Task prompt –
Skip every image and restate the data word for word.

BEGIN Dataset content

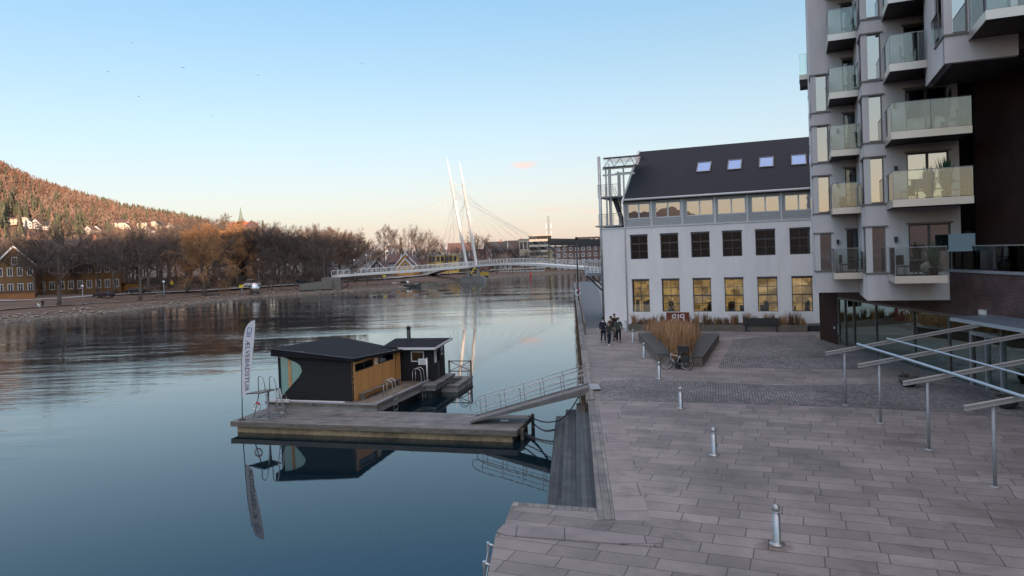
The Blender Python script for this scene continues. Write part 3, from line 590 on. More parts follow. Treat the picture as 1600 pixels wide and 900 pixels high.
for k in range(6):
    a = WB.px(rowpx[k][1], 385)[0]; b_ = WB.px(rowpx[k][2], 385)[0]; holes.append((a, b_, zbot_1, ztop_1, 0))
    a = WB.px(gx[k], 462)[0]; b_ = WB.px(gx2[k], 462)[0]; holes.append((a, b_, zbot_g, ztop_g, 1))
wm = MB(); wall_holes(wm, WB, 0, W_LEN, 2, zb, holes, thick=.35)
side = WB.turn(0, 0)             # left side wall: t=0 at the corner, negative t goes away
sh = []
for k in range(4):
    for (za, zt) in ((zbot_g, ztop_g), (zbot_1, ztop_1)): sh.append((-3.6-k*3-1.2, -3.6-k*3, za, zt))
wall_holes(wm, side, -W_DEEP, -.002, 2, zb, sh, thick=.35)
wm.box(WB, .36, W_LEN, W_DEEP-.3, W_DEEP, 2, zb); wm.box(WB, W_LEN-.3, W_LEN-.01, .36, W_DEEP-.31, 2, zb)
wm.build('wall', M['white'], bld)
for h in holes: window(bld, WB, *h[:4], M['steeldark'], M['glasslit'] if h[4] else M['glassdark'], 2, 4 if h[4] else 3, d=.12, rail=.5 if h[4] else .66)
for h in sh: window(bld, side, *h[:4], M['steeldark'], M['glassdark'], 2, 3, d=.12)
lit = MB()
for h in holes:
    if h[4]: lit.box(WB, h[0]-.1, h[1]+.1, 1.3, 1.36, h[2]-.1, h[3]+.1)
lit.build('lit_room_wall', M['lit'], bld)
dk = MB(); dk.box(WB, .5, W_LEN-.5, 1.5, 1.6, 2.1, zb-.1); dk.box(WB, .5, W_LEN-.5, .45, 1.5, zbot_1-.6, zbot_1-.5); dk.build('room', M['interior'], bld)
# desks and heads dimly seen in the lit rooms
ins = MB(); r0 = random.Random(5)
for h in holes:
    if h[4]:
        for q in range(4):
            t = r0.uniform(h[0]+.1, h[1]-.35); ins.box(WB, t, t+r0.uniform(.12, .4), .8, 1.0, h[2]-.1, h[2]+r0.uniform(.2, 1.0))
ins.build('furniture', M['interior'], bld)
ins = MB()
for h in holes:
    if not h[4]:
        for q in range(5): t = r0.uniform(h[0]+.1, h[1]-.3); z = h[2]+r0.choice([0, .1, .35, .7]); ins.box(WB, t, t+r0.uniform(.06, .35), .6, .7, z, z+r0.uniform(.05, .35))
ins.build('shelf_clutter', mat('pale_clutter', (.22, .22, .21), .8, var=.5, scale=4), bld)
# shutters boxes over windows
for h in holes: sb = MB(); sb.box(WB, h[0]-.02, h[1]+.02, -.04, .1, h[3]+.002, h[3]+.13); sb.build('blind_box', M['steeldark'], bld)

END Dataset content

Response –
The Blender Python script for this scene continues. Write part 3, from line 590 on. More parts follow. Treat the picture as 1600 pixels wide and 900 pixels high.
for k in range(6):
    a = WB.px(rowpx[k][1], 385)[0]; b_ = WB.px(rowpx[k][2], 385)[0]; holes.append((a, b_, zbot_1, ztop_1, 0))
    a = WB.px(gx[k], 462)[0]; b_ = WB.px(gx2[k], 462)[0]; holes.append((a, b_, zbot_g, ztop_g, 1))
wm = MB(); wall_holes(wm, WB, 0, W_LEN, 2, zb, holes, thick=.35)
side = WB.turn(0, 0)             # left side wall: t=0 at the corner, negative t goes away
sh = []
for k in range(4):
    for (za, zt) in ((zbot_g, ztop_g), (zbot_1, ztop_1)): sh.append((-3.6-k*3-1.2, -3.6-k*3, za, zt))
wall_holes(wm, side, -W_DEEP, -.002, 2, zb, sh, thick=.35)
wm.box(WB, .36, W_LEN, W_DEEP-.3, W_DEEP, 2, zb); wm.box(WB, W_LEN-.3, W_LEN-.01, .36, W_DEEP-.31, 2, zb)
wm.build('wall', M['white'], bld)
for h in holes: window(bld, WB, *h[:4], M['steeldark'], M['glasslit'] if h[4] else M['glassdark'], 2, 4 if h[4] else 3, d=.12, rail=.5 if h[4] else .66)
for h in sh: window(bld, side, *h[:4], M['steeldark'], M['glassdark'], 2, 3, d=.12)
lit = MB()
for h in holes:
    if h[4]: lit.box(WB, h[0]-.1, h[1]+.1, 1.3, 1.36, h[2]-.1, h[3]+.1)
lit.build('lit_room_wall', M['lit'], bld)
dk = MB(); dk.box(WB, .5, W_LEN-.5, 1.5, 1.6, 2.1, zb-.1); dk.box(WB, .5, W_LEN-.5, .45, 1.5, zbot_1-.6, zbot_1-.5); dk.build('room', M['interior'], bld)
# desks and heads dimly seen in the lit rooms
ins = MB(); r0 = random.Random(5)
for h in holes:
    if h[4]:
        for q in range(4):
            t = r0.uniform(h[0]+.1, h[1]-.35); ins.box(WB, t, t+r0.uniform(.12, .4), .8, 1.0, h[2]-.1, h[2]+r0.uniform(.2, 1.0))
ins.build('furniture', M['interior'], bld)
ins = MB()
for h in holes:
    if not h[4]:
        for q in range(5): t = r0.uniform(h[0]+.1, h[1]-.3); z = h[2]+r0.choice([0, .1, .35, .7]); ins.box(WB, t, t+r0.uniform(.06, .35), .6, .7, z, z+r0.uniform(.05, .35))
ins.build('shelf_clutter', mat('pale_clutter', (.22, .22, .21), .8, var=.5, scale=4), bld)
# shutters boxes over windows
for h in holes: sb = MB(); sb.box(WB, h[0]-.02, h[1]+.02, -.04, .1, h[3]+.002, h[3]+.13); sb.build('blind_box', M['steeldark'], bld)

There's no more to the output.